The papers consist of two manuscripts with notes from the donor.
The first manuscript 'Modern Degeneracy' is in a bound ledger. The title page carries the dedication 'to EBCJ' [Emily Beatrix Coursolles Jones (Topsy)]. The manuscript finishes about half way through the ledger, and is paginated 1-70. The following page has two loose sheets [of the story] originally clipped to the page and a further dedication 'To EBCJ as far as it is finished and as far as it is unfinished from Romer Wilson'. It is dated 'Monday 7.pm.' and a pencil addition has been made 'July 26th 1915'. The manuscript appears to be unpublished and is described in the donor's notes as a lesbian love story.

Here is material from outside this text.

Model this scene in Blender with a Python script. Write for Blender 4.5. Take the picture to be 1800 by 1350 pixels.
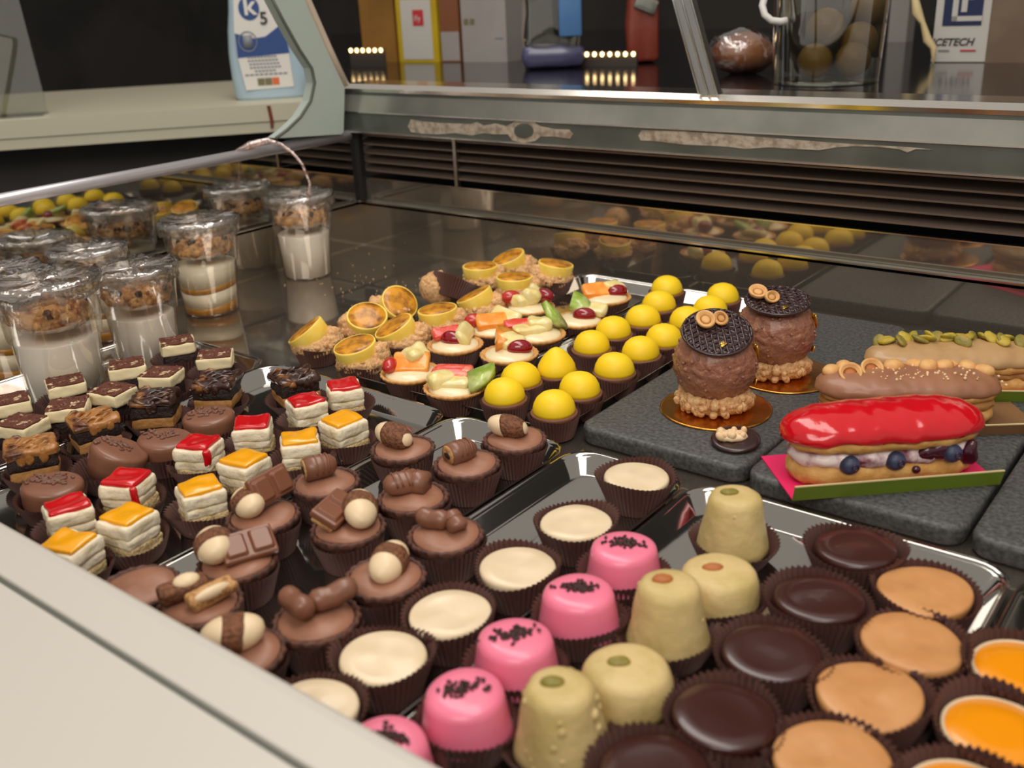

The second manuscript, 'If all the young men' has been removed from its original spring binder which was in poor condition. The inner folder is inscribed with EBC Jones' name and address, the date (23.07.1917) and the dedication 'To DSR from RMW'. Following the title page, there is a drawing 'The Explanation . DSR explains the situation'. The manuscript is unpaginated. The novel was published as 'If all these young men' in 1921. It is this work which is thought by the Coursolles Jones family and their descendents to be about the Cambridge coterie of Petica (Tica) Coursolles Jones, Donald Struan Robertson (her husband), Margaret Gwendolin (Pikey) Coursolles Jones, Margery (Margie) Garrett and Charles Edward Coursolles Jones (her first husband, killed in the First World War) and Edward Dominick Spring Rice (her second husband).
Notes from the donor (October 2006) explain the background and family connections, as well as provenance of the manuscripts.
Donated by Professor Stephen Robertson October 2006. The manuscripts came to him from his father, Charles Martin Robertson, son of Donald Struan.